I’ll address you based on the order in which these things happened.

First, ladies in the grocery store. I feel like twin babies are not.. uncommon. And when I go to the grocery store with them I have become used to the nonstop comments. I’ve even developed strategies to avoid having endless conversations about their age, gender, means of conception, or identical vs. fraternal status. Or whether twins run in my family. And the twins you’ve met before now.

I honestly don’t mind these interactions (except when I’m trying to be efficient in the store), and I thought that’s where our encounter was going when you approached me and the boys. You said something, but I didn’t get to respond before you were in the stroller taking photographs of the babies.

I was so shocked I knocked over a glass bottle of kombucha (shaddup) and made both a glorious mess and commotion. You were not deterred. Why did you want pictures of my babies? What were you doing? What will you use the photos for?

I will never know, because by the time I had collected myself enough to speak words, you were scurrying off, with photos of my babies on your phone. I was rattled for the rest of the night.

***

This brings me to you, woman-trying-to-help, and mean woman.

I didn’t want to bring my twins to the doctor’s office on Monday. Not even a little bit. But I’m not working (for $) right now, and I can’t afford a baby sitter. And I feel very guilty bullying my in-laws into doing it all the time. But I digress. I was with the babies, and they were not happy.

In their defense, they’re 23 weeks old, and the appointment was smack in the middle of a feeding time.

By the time I was done with the doctor– an hour long event that basically entailed her rocking one of the babies and trying to talk over their wailing– the babies were really fed up with… not being fed. I had only one bottle with me, because I am a sleep deprived mess, so I proceeded to feed half to each baby. This satisfied neither, and they both kept wailing.

In desperation, I ran to the bathroom and began filling up the bottle with warm tap water. You came out of one of the stalls. “Tap water?” you (stranger #1) asked, horrified. “Oh no no.

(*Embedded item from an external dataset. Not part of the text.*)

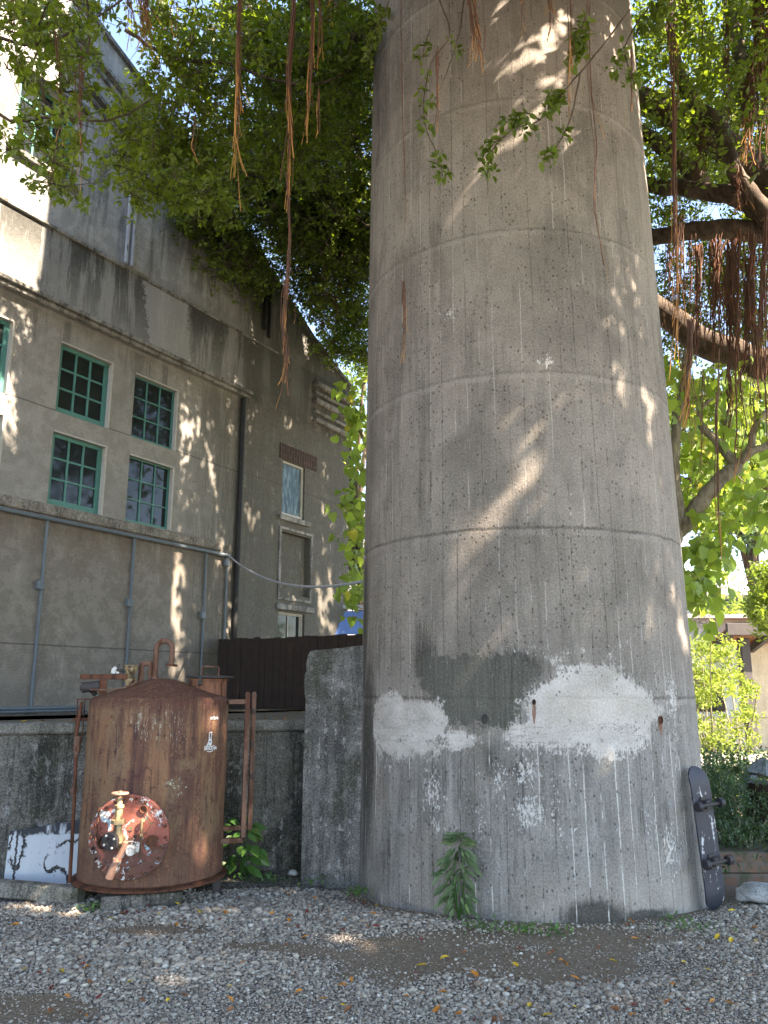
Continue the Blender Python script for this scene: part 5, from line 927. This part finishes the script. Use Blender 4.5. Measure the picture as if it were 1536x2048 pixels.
left2 = [(470, 430, 12.5, 70, 380), (420, 460, 12.2, 50, 170), (530, 380, 12, 80, 420), (600, 400, 12, 80, 400), (660, 300, 11, 80, 420), (700, 210, 10.5, 60, 300), (700, 400, 12, 60, 320), (690, 480, 12.3, 60, 280), (630, 470, 12.4, 50, 180), (560, 500, 12.6, 50, 130), (480, 520, 12.6, 45, 190), (510, 555, 12.8, 30, 90), (440, 530, 12.3, 35, 90), (610, 550, 13, 50, 110), (690, 560, 13, 50, 170), (660, 610, 13.4, 40, 90), (705, 640, 14, 40, 120), (715, 700, 14.5, 26, 80), (665, 690, 14.2, 25, 60), (650, 480, 13, 60, 160), (715, 500, 13, 35, 90), (600, 470, 13.5, 50, 90), (560, 320, 11.5, 90, 420), (470, 330, 11.5, 70, 300), (400, 420, 11.5, 50, 170), (380, 380, 10.5, 40, 120), (500, 160, 11, 110, 220), (640, 120, 11, 90, 200), (720, 100, 10, 40, 120), (385, 470, 12, 25, 60), (360, 440, 11.8, 22, 50)]
right2 = [(1330, 60, 10.5, 70, 170), (1420, 60, 11.5, 90, 300), (1510, 70, 10.5, 70, 240), (1400, 170, 11.5, 90, 240), (1500, 190, 11, 80, 230), (1310, 210, 11.5, 50, 110), (1320, 310, 11.5, 60, 170), (1420, 300, 12, 80, 200), (1520, 320, 11.5, 60, 130), (1350, 400, 12, 60, 150), (1480, 400, 12, 60, 120), (1380, 520, 12, 80, 240), (1490, 540, 12, 80, 260), (1340, 600, 12, 50, 130), (1430, 630, 12, 80, 230), (1520, 640, 12, 60, 170), (1340, 700, 12, 30, 70), (1480, 710, 12.5, 60, 130), (1290, 120, 11.5, 30, 50)]
right2 = [(a, b, c_+.3, d_, int(n_*1.3)) for a, b, c_, d_, n_ in right2]; left2 = [(a, b, c_, d_, int(n_*(3.4 if a > 590 and b > 450 else 2.6 if a > 590 else 1.7))) for a, b, c_, d_, n_ in left2]; C2, S2 = massros(left2, 9, .17); C3, S3 = massros(right2, 9, .16)
n_c = 34000; sub_ = np.stack([rng.uniform(-2.5, 11, 3500), rng.uniform(7.0, 15, 3500), rng.uniform(6.8, 12, 3500)], 1); c4 = sub_[rng.integers(0, 3500, n_c)]+rng.normal(0, .32, (n_c, 3)); px_, py_ = project(c4)
rad2 = np.hypot(c4[:, 0]-CH[0], c4[:, 1]-CH[1]); k4 = carve(c4, .05) & (rad2 > 1.8) & ~((px_ < 760) & (py_ > 120)) & ~((px_ < 420) & (py_ > -200)) & ~((px_ > 1300) & (py_ > 380)); c4 = c4[k4]; px_, py_ = project(c4); hid = (py_ < -60) | ((px_ > 790) & (px_ < 1240))  # hid: leaves out of sight, drawn larger to block more sun
k2 = carve(C2); k3 = carve(C3)
v, f, r = merge([rosettes(C2[k2], rng.normal(size=(k2.sum(), 3))*.7+np.array([0, -.4, -.1]), 6, .085, .5, 'mid', .2, cb=cbr(S2[k2])), *[rosettes(q_, rng.normal(size=(len(q_), 3))+np.array([0, 0, .4]), 5, z_, .52, 'mid', .1, 1, 1.0) for q_, z_ in ((c4[hid], .19), (c4[~hid], .10))]]); reparent(npmesh('crown', v, f, M['ban'], None, {'rv': r}, nper=3), T2)
v, f, r = rosettes(C3[k3], rng.normal(size=(k3.sum(), 3))*.7+np.array([0, -.4, -.1]), 6, .085, .5, 'mid', .2, cb=cbr(S3[k3])); reparent(npmesh('crown', v, f, M['banb'], None, {'rv': r}, nper=3), T2)
v, f, r = merge([twiggeo(S2[k2], C2[k2], .005, .003), twiggeo(S3[k3], C3[k3], .005, .003)]); reparent(npmesh('twigs', v, f, M['bark'], None, nper=3), T2)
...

You can’t use that. Let me get you some bottled water.”

I looked down at my already-ready bottle, and my screaming babies, and I sighed. You were trying to be nice. So I waited while they hollered, trying in vain to soothe them with pacifiers. After what seemed like a year, you returned with two small bottles of icy cold water.

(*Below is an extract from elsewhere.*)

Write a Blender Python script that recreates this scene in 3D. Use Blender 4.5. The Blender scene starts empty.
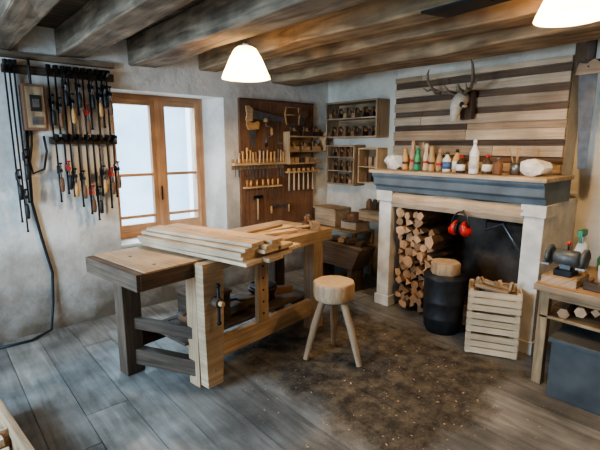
import bpy, bmesh, math, random
from mathutils import Vector, Matrix, Euler
R=random.Random(7)
scn=bpy.context.scene
try: scn.view_settings.look='AgX - Medium High Contrast'
except Exception: pass
# ---------------------------------------------------------------- materials
def newmat(name):
    m=bpy.data.materials.new(name);m.use_nodes=True
    nt=m.node_tree;b=nt.nodes['Principled BSDF'];return m,nt,b
def wood(name,c1,c2,rough=.65,grain=26,tone=.45,dirt=0.0,bump=.25,spec=.3):
    m,nt,b=newmat(name);N=nt.nodes;L=nt.links
    uv=N.new('ShaderNodeUVMap');uv.uv_map='UVMap'
    mp=N.new('ShaderNodeMapping');mp.inputs['Scale'].default_value=(1.6,grain,1)
    L.new(uv.outputs[0],mp.inputs[0])
    n=N.new('ShaderNodeTexNoise');n.inputs['Scale'].default_value=1.6;n.inputs['Detail'].default_value=6;n.inputs['Distortion'].default_value=.6
    L.new(mp.outputs[0],n.inputs[0])
    r=N.new('ShaderNodeValToRGB');r.color_ramp.elements[0].position=.32;r.color_ramp.elements[1].position=.68
    r.color_ramp.elements[0].color=(*c2,1);r.color_ramp.elements[1].color=(*c1,1)
    L.new(n.outputs[0],r.inputs[0])
    uv2=N.new('ShaderNodeUVMap');uv2.uv_map='tone'
    sx=N.new('ShaderNodeSeparateXYZ');L.new(uv2.outputs[0],sx.inputs[0])
    mr=N.new('ShaderNodeMapRange');mr.inputs[3].default_value=1-tone;mr.inputs[4].default_value=1+tone*.6
    L.new(sx.outputs[0],mr.inputs[0])
    tc=N.new('ShaderNodeTexCoord')
    n2=N.new('ShaderNodeTexNoise');n2.inputs['Scale'].default_value=3.5;n2.inputs['Detail'].default_value=4
    L.new(tc.outputs['Object'],n2.inputs[0])
    mr2=N.new('ShaderNodeMapRange');mr2.inputs[1].default_value=.35;mr2.inputs[2].default_value=.65
    mr2.inputs[3].default_value=1-.25-dirt*.5;mr2.inputs[4].default_value=1.1
    L.new(n2.outputs[0],mr2.inputs[0])
    mu=N.new('ShaderNodeMath');mu.operation='MULTIPLY';L.new(mr.outputs[0],mu.inputs[0]);L.new(mr2.outputs[0],mu.inputs[1])
    vm=N.new('ShaderNodeVectorMath');vm.operation='SCALE';L.new(r.outputs[0],vm.inputs[0]);L.new(mu.outputs[0],vm.inputs['Scale'])
    L.new(vm.outputs[0],b.inputs['Base Color'])
    b.inputs['Roughness'].default_value=rough;b.inputs['Specular IOR Level'].default_value=spec
    bp=N.new('ShaderNodeBump');bp.inputs['Strength'].default_value=bump;bp.inputs['Distance'].default_value=.01
    L.new(n.outputs[0],bp.inputs['Height']);L.new(bp.outputs[0],b.inputs['Normal'])
    return m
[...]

I know the babies won’t take water that cold. But you hovered, and I sighed, and gave it a shot. And of course, the babies would not drink. As I futilely tried to persuade them, that cold would be “refreshing” you fussed and interfered. And then you, stranger #2, exited a bathroom stall.

You saw the canister of formula on the counter- the result of countless hours of ingredients research and obsessing and self flagellation. And you made a sound of disgust: “Formula, really?”

I just looked at you.

“Don’t you know ‘breast is best’?” You tsked.

Oh good, that old chestnut. Said by someone who has no idea what my baby feeding journey has been like, no regard for the challenges multiples introduce. Said when I was already a hair’s breadth away from crying in public. I was too shocked to speak. So were you, stranger #1, so you fled that shit show. Said something about “leaving me to it”, and bolted.

This is probably the part of the story where I’m supposed to digress and give my readers a sob story about why formula has entered my life. I’m supposed to try to shut down criticism anyone might have. I’m not going to do that, because it’s nobody’s damn business.

After having a good cry about it all in my car on the way home, and later that night, I’m just … disappointed in all three of you.

Like asking someone who isn’t pregnant when she’s due, I was shocked to be confronted by people out in the “wild” who really behave this way. Shocked as I am about people asking me if the twins are “natural”. I do think these people are outliers- I don’t subscribe to any “decline of civilization” narrative.

But I read every week about women being abused for breast feeding in public, and being abused if they don’t. So clearly, there are plenty of people out there who need to get the message that some things are just none of their business.

That is all. Carry on… differently.

(And if you see photos of my twins anywhere… let me know, okay?)